By digital campus, I have in mind an academic form that currently has many instances on the internet, each actually in a nascent condition. The digital campus is the domain on the internet addressed through the instituion's URL, its uniform resource locator. Looked at in the static present, all those websites appear rather static, primarily informational and promotional, a variety of efforts to represent in cyberspace what takes place on the material campus to which each connects.
These nascent digital campuses do not exist in a static present, however. The internet is very young relative to the campuses represented on it. In the quarter century since their birth, the affordances of the technical infrastructure available for them has by several orders of magnitude and complexity. Looked at closely, one can see immense differences in the degree to which current academic websites make effective use of ongoing infrastructural developments. Hmmm.
Is it time to ask whether a kind of academic change of phase is beginning to occur? Are the promotional websites of the dot-edus becoming digital places where faculty, students, staff, alumni, parents, and the general public can do all the activities they want and need to do through alma mater?

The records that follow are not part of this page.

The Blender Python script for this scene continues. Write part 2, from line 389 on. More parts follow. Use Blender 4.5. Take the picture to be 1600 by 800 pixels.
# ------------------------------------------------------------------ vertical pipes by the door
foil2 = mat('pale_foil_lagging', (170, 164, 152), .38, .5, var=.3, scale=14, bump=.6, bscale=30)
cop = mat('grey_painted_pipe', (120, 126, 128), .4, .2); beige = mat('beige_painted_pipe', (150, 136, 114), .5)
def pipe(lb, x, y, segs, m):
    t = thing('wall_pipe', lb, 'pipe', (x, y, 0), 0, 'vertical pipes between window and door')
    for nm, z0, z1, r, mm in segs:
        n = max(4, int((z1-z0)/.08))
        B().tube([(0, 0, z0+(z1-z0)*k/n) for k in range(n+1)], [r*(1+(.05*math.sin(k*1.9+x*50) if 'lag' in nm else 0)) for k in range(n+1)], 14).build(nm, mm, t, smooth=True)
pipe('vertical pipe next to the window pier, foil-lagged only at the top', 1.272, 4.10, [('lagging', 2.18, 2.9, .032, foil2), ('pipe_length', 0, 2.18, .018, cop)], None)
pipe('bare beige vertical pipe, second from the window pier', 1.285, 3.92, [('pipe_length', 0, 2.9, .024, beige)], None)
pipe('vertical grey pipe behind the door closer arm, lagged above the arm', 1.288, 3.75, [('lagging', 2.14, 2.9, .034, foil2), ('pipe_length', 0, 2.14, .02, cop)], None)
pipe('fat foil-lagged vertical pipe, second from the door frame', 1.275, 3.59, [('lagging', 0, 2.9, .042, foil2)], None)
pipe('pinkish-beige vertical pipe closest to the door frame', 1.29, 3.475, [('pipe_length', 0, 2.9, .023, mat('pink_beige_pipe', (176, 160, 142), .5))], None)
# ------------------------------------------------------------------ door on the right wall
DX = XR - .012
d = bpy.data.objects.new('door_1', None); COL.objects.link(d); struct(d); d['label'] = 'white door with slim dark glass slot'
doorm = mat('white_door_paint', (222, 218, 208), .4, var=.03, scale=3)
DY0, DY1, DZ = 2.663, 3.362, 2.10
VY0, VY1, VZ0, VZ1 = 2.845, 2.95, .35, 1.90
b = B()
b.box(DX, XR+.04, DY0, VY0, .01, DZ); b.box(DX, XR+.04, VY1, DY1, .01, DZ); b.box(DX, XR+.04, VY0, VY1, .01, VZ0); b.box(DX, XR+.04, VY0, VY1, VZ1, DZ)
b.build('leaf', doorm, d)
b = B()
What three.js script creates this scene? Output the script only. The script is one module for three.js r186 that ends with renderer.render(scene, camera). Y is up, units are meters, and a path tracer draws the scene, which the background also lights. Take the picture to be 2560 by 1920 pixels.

How would the constraints and affordances of the digital campus differ from those of the material campus? What synergies and dysfunctions might arise? What pedagogical, political, social, economic, and cultural choices would confront those affected by such changes?
These are large questions that merit many different informed repsonses and I intend to include my views in response in the form of a book, The Digital Campus: What it does, want to contribute to such responses and my past experience prepares me well to do so.
Two kinds of experience and knowledge have helped me see what might be at stake with the emergence of the digital campus.
- One comprises an extensive, wide-ranging grounding in educational thought and practice set within a broad understanding of modern cultural development.
- Another consists in reflective practice, working in many settings for sustained periods with digital technologies to effect constructive transformation of systemic educatonal systems.